• [Collected data]
--------------------

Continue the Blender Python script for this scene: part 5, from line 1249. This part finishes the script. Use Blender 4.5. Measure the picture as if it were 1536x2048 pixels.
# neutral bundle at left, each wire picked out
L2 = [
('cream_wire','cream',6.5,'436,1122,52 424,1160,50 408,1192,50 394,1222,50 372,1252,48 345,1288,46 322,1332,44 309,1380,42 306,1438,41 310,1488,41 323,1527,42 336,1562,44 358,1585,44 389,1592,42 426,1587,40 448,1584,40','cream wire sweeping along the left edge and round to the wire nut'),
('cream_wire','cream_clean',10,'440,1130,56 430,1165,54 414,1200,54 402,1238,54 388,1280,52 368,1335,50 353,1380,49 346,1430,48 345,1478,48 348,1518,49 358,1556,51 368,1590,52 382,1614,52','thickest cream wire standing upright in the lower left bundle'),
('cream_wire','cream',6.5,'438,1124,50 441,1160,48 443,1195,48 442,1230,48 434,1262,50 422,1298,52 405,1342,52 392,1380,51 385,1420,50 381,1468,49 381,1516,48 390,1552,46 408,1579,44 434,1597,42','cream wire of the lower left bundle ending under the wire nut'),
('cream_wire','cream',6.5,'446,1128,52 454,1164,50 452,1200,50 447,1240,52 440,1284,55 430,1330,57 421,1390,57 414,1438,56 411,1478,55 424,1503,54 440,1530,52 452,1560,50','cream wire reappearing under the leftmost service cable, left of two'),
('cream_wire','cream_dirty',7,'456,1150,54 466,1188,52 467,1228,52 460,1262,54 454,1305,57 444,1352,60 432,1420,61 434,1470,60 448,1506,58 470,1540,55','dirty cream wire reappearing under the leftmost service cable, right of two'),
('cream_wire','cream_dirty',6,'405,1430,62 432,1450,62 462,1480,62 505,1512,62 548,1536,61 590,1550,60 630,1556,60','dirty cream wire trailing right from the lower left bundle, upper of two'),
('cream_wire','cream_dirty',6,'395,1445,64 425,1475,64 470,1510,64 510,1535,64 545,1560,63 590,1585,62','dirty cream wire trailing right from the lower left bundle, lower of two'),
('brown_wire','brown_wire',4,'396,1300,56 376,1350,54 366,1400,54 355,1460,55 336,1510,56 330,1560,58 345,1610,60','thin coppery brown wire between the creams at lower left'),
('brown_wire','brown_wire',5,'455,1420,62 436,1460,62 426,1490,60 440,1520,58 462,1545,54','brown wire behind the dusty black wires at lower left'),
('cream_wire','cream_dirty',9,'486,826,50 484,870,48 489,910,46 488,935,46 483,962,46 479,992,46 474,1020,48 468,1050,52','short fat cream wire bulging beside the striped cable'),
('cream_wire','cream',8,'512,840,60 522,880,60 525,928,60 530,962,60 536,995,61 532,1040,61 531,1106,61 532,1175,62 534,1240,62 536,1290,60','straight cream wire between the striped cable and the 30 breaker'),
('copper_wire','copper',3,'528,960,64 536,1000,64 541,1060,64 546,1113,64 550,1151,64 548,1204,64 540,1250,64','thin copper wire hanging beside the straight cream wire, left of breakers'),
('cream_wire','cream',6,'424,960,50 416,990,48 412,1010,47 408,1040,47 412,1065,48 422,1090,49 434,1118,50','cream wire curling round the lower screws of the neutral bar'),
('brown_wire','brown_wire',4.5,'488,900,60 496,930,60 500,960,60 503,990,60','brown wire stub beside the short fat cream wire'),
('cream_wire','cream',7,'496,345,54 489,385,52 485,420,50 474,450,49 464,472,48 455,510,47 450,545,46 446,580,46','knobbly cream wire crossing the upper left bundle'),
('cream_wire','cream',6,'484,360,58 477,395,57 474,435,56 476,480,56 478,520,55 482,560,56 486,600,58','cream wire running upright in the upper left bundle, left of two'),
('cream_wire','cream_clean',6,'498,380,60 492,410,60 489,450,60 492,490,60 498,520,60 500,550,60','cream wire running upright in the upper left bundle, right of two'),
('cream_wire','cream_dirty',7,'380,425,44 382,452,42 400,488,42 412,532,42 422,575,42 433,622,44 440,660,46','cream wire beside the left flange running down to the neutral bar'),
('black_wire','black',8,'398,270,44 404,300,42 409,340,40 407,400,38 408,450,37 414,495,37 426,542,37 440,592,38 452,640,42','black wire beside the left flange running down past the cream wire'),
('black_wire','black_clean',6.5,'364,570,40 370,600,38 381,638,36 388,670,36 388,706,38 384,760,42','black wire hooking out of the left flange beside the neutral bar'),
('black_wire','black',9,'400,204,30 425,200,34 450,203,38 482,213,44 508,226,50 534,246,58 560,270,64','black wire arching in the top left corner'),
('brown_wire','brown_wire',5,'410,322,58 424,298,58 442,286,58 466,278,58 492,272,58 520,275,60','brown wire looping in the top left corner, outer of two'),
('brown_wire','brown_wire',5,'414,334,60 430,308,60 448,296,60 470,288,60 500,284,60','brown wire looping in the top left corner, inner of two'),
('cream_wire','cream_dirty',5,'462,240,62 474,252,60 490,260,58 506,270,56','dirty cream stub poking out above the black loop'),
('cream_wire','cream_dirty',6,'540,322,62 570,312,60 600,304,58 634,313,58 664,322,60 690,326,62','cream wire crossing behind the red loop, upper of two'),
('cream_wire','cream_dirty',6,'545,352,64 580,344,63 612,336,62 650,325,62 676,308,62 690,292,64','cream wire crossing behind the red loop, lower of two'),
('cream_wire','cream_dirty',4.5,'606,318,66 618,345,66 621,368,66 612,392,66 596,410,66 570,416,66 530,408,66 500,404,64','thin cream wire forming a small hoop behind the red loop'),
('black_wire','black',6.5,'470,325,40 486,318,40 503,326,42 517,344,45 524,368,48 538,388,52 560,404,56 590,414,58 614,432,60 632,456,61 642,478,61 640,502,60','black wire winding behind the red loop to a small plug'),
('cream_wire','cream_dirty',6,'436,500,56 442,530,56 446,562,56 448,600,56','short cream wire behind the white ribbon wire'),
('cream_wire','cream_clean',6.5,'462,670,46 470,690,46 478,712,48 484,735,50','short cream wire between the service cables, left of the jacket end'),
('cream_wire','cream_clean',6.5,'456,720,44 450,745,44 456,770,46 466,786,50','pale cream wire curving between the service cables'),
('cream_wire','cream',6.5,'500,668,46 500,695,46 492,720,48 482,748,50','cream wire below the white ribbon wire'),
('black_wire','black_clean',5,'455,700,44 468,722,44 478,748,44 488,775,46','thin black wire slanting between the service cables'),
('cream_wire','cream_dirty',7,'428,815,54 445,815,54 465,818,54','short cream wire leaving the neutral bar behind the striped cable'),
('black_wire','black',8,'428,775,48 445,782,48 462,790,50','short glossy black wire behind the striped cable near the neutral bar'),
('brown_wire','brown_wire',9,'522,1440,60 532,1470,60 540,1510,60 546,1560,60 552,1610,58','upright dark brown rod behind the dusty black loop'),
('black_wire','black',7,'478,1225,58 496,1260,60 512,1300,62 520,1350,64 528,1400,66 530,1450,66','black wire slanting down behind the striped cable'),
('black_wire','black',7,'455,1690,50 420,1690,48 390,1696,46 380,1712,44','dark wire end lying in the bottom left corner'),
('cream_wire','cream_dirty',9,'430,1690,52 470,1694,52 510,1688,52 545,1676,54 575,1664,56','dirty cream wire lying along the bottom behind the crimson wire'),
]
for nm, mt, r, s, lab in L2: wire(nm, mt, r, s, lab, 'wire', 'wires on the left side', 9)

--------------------

• [Exercise instructions]
Extract the complete listing above, reproducing each line exactly.

• [The response]
Continue the Blender Python script for this scene: part 5, from line 1249. This part finishes the script. Use Blender 4.5. Measure the picture as if it were 1536x2048 pixels.
# neutral bundle at left, each wire picked out
L2 = [
('cream_wire','cream',6.5,'436,1122,52 424,1160,50 408,1192,50 394,1222,50 372,1252,48 345,1288,46 322,1332,44 309,1380,42 306,1438,41 310,1488,41 323,1527,42 336,1562,44 358,1585,44 389,1592,42 426,1587,40 448,1584,40','cream wire sweeping along the left edge and round to the wire nut'),
('cream_wire','cream_clean',10,'440,1130,56 430,1165,54 414,1200,54 402,1238,54 388,1280,52 368,1335,50 353,1380,49 346,1430,48 345,1478,48 348,1518,49 358,1556,51 368,1590,52 382,1614,52','thickest cream wire standing upright in the lower left bundle'),
('cream_wire','cream',6.5,'438,1124,50 441,1160,48 443,1195,48 442,1230,48 434,1262,50 422,1298,52 405,1342,52 392,1380,51 385,1420,50 381,1468,49 381,1516,48 390,1552,46 408,1579,44 434,1597,42','cream wire of the lower left bundle ending under the wire nut'),
('cream_wire','cream',6.5,'446,1128,52 454,1164,50 452,1200,50 447,1240,52 440,1284,55 430,1330,57 421,1390,57 414,1438,56 411,1478,55 424,1503,54 440,1530,52 452,1560,50','cream wire reappearing under the leftmost service cable, left of two'),
('cream_wire','cream_dirty',7,'456,1150,54 466,1188,52 467,1228,52 460,1262,54 454,1305,57 444,1352,60 432,1420,61 434,1470,60 448,1506,58 470,1540,55','dirty cream wire reappearing under the leftmost service cable, right of two'),
('cream_wire','cream_dirty',6,'405,1430,62 432,1450,62 462,1480,62 505,1512,62 548,1536,61 590,1550,60 630,1556,60','dirty cream wire trailing right from the lower left bundle, upper of two'),
('cream_wire','cream_dirty',6,'395,1445,64 425,1475,64 470,1510,64 510,1535,64 545,1560,63 590,1585,62','dirty cream wire trailing right from the lower left bundle, lower of two'),
('brown_wire','brown_wire',4,'396,1300,56 376,1350,54 366,1400,54 355,1460,55 336,1510,56 330,1560,58 345,1610,60','thin coppery brown wire between the creams at lower left'),
('brown_wire','brown_wire',5,'455,1420,62 436,1460,62 426,1490,60 440,1520,58 462,1545,54','brown wire behind the dusty black wires at lower left'),
('cream_wire','cream_dirty',9,'486,826,50 484,870,48 489,910,46 488,935,46 483,962,46 479,992,46 474,1020,48 468,1050,52','short fat cream wire bulging beside the striped cable'),
('cream_wire','cream',8,'512,840,60 522,880,60 525,928,60 530,962,60 536,995,61 532,1040,61 531,1106,61 532,1175,62 534,1240,62 536,1290,60','straight cream wire between the striped cable and the 30 breaker'),
('copper_wire','copper',3,'528,960,64 536,1000,64 541,1060,64 546,1113,64 550,1151,64 548,1204,64 540,1250,64','thin copper wire hanging beside the straight cream wire, left of breakers'),
('cream_wire','cream',6,'424,960,50 416,990,48 412,1010,47 408,1040,47 412,1065,48 422,1090,49 434,1118,50','cream wire curling round the lower screws of the neutral bar'),
('brown_wire','brown_wire',4.5,'488,900,60 496,930,60 500,960,60 503,990,60','brown wire stub beside the short fat cream wire'),
('cream_wire','cream',7,'496,345,54 489,385,52 485,420,50 474,450,49 464,472,48 455,510,47 450,545,46 446,580,46','knobbly cream wire crossing the upper left bundle'),
('cream_wire','cream',6,'484,360,58 477,395,57 474,435,56 476,480,56 478,520,55 482,560,56 486,600,58','cream wire running upright in the upper left bundle, left of two'),
('cream_wire','cream_clean',6,'498,380,60 492,410,60 489,450,60 492,490,60 498,520,60 500,550,60','cream wire running upright in the upper left bundle, right of two'),
('cream_wire','cream_dirty',7,'380,425,44 382,452,42 400,488,42 412,532,42 422,575,42 433,622,44 440,660,46','cream wire beside the left flange running down to the neutral bar'),
('black_wire','black',8,'398,270,44 404,300,42 409,340,40 407,400,38 408,450,37 414,495,37 426,542,37 440,592,38 452,640,42','black wire beside the left flange running down past the cream wire'),
('black_wire','black_clean',6.5,'364,570,40 370,600,38 381,638,36 388,670,36 388,706,38 384,760,42','black wire hooking out of the left flange beside the neutral bar'),
('black_wire','black',9,'400,204,30 425,200,34 450,203,38 482,213,44 508,226,50 534,246,58 560,270,64','black wire arching in the top left corner'),
('brown_wire','brown_wire',5,'410,322,58 424,298,58 442,286,58 466,278,58 492,272,58 520,275,60','brown wire looping in the top left corner, outer of two'),
('brown_wire','brown_wire',5,'414,334,60 430,308,60 448,296,60 470,288,60 500,284,60','brown wire looping in the top left corner, inner of two'),
('cream_wire','cream_dirty',5,'462,240,62 474,252,60 490,260,58 506,270,56','dirty cream stub poking out above the black loop'),
('cream_wire','cream_dirty',6,'540,322,62 570,312,60 600,304,58 634,313,58 664,322,60 690,326,62','cream wire crossing behind the red loop, upper of two'),
('cream_wire','cream_dirty',6,'545,352,64 580,344,63 612,336,62 650,325,62 676,308,62 690,292,64','cream wire crossing behind the red loop, lower of two'),
('cream_wire','cream_dirty',4.5,'606,318,66 618,345,66 621,368,66 612,392,66 596,410,66 570,416,66 530,408,66 500,404,64','thin cream wire forming a small hoop behind the red loop'),
('black_wire','black',6.5,'470,325,40 486,318,40 503,326,42 517,344,45 524,368,48 538,388,52 560,404,56 590,414,58 614,432,60 632,456,61 642,478,61 640,502,60','black wire winding behind the red loop to a small plug'),
('cream_wire','cream_dirty',6,'436,500,56 442,530,56 446,562,56 448,600,56','short cream wire behind the white ribbon wire'),
('cream_wire','cream_clean',6.5,'462,670,46 470,690,46 478,712,48 484,735,50','short cream wire between the service cables, left of the jacket end'),
('cream_wire','cream_clean',6.5,'456,720,44 450,745,44 456,770,46 466,786,50','pale cream wire curving between the service cables'),
('cream_wire','cream',6.5,'500,668,46 500,695,46 492,720,48 482,748,50','cream wire below the white ribbon wire'),
('black_wire','black_clean',5,'455,700,44 468,722,44 478,748,44 488,775,46','thin black wire slanting between the service cables'),
('cream_wire','cream_dirty',7,'428,815,54 445,815,54 465,818,54','short cream wire leaving the neutral bar behind the striped cable'),
('black_wire','black',8,'428,775,48 445,782,48 462,790,50','short glossy black wire behind the striped cable near the neutral bar'),
('brown_wire','brown_wire',9,'522,1440,60 532,1470,60 540,1510,60 546,1560,60 552,1610,58','upright dark brown rod behind the dusty black loop'),
('black_wire','black',7,'478,1225,58 496,1260,60 512,1300,62 520,1350,64 528,1400,66 530,1450,66','black wire slanting down behind the striped cable'),
('black_wire','black',7,'455,1690,50 420,1690,48 390,1696,46 380,1712,44','dark wire end lying in the bottom left corner'),
('cream_wire','cream_dirty',9,'430,1690,52 470,1694,52 510,1688,52 545,1676,54 575,1664,56','dirty cream wire lying along the bottom behind the crimson wire'),
]
for nm, mt, r, s, lab in L2: wire(nm, mt, r, s, lab, 'wire', 'wires on the left side', 9)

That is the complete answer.